The problem, IMO, is that there are just enough legal “loopholes” to make the desperate or the uninformed believe there must be one for every situation, and if you only look long enough you will find it. This is wrong, obviously; the fact that an exception exists to one rule (or some rules) does not mean there are exceptions to every rule. And not every rule is a “loophole;” sometimes that’s just the way the law is.
For example: As lucwarm correctly notes, in most jurisdictions a conveyance of real property must be in writing in order to statisfy the Statute of Frauds. This is because it was decided a looooong time ago that land was important enough (and expensive enough), and fraud so easy to perpetrate, and oral contracts so hard to prove, that where land is concerned you have to write the sale down in order for it to be valid. (Note to those who would point out I am grossly oversimplifying the Statute of Frauds: Don’t bother.) So let’s say you selll your farm but then change your mind. You can point to the lack of a written sale agreement and argue that there never was a valid sale. Does that mean you’ve taken advantage of a “loophole”? No. You’ve just taken advantage of the settled law.

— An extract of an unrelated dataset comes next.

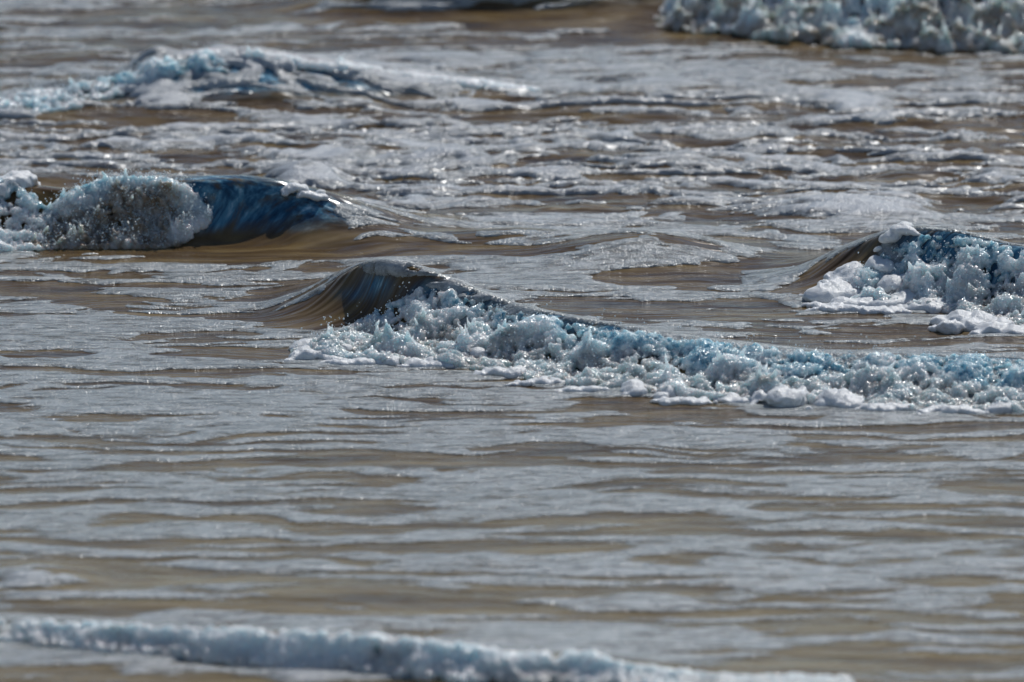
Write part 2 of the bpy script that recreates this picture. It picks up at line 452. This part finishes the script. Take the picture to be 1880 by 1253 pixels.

Similarly, in many jurisdictions, a will must be witnessed or attested to in order to be valid. No witnesses, no will. Again, there is long historical precedent for this and good reason: It’s easy to forge a will, and once Daddy Warbucks is dead, he can’t clarify whom he really meant to leave the money to. So he must sign his will in the presence of witnesses who can testify that, yes, he really signed it and, yes, he did it of his own free will and, no, he wasn’t senile at the time. But even if everybody and their dog knows D.W. wanted to leave his money to Little Orphan Annie and not his wastel nephew (and presumptive heir), the nephew will still get the money if the will is not valid. Does that mean the nephew took advantage of a “loophole”? No. That’s what the law provides for.
IMO, a “loophole” is a law that can be twisted so that it is misapplied or rendered meaningless, or else is an obvious gap in the law so that it does not cover something it pretty clearly was meant to cover – like lucwarm’s gun example.
But in both cases – laws and loopholes – we are talking about things that actually exist: Laws as correctly applied, or laws as incorrectly applied or gaps left by the law. What I take Bricker to be speaking of is something different: The non-existent law or loophole. Income tax is not unconstitutional. Period. You can argue from now until the end of time that it is – in fact, you can continue to argue it once they’ve repo’d your house and put you in jail. But it ain’t. Believing so is believing in a nonexistent law. Barfing into the Breathalyzer will not get you off the hook for DUI, because – contrary to persistent rumor – an officer can administer the test more than once, if something goes wrong the first time. Believing otherwise is believing in a non-existent loophole.
People in this category are putting their faith in fantasies – rules and laws that simply don’t exist. I used to deal with this a lot when dealing with pro se “free men.” “The state can’t make me get a driver’s license! I have an inherent right to drive!” Uh, no, sorry, you don’t. “The state can’t tell me I can’t run a slaughterhouse on my property! I can do anything I want on my own property. Property rights are absolute!” Wrong again. “I can put a lein on the local sheriff’s house for a billion dollars, because if I follow the letter of the statute for filing leins, then a judge can’t invalidate the lein as bogus!” No, you can’t, and yes, he can.
IMO, a good rule of thumb is that if you “heard it from this one guy” or you read it on the Internet, you’d be a fool to believe it. The government can almost always do whatever it claims it can do, because there are lots of people who are willing challenge its power to do [whatever], either for philosophical reasons (“the government is being overzealous and must be checked, so I’ll challenge this”) or practical ones (“if I can show that the government screwed this up, then I can get out of jail, so I’ll challenge this”).
In other words, there’s loopholes and then there’s loopholes. But “no loopholes based on fantasy or wishful thinking” does not translate to “no loopholes.”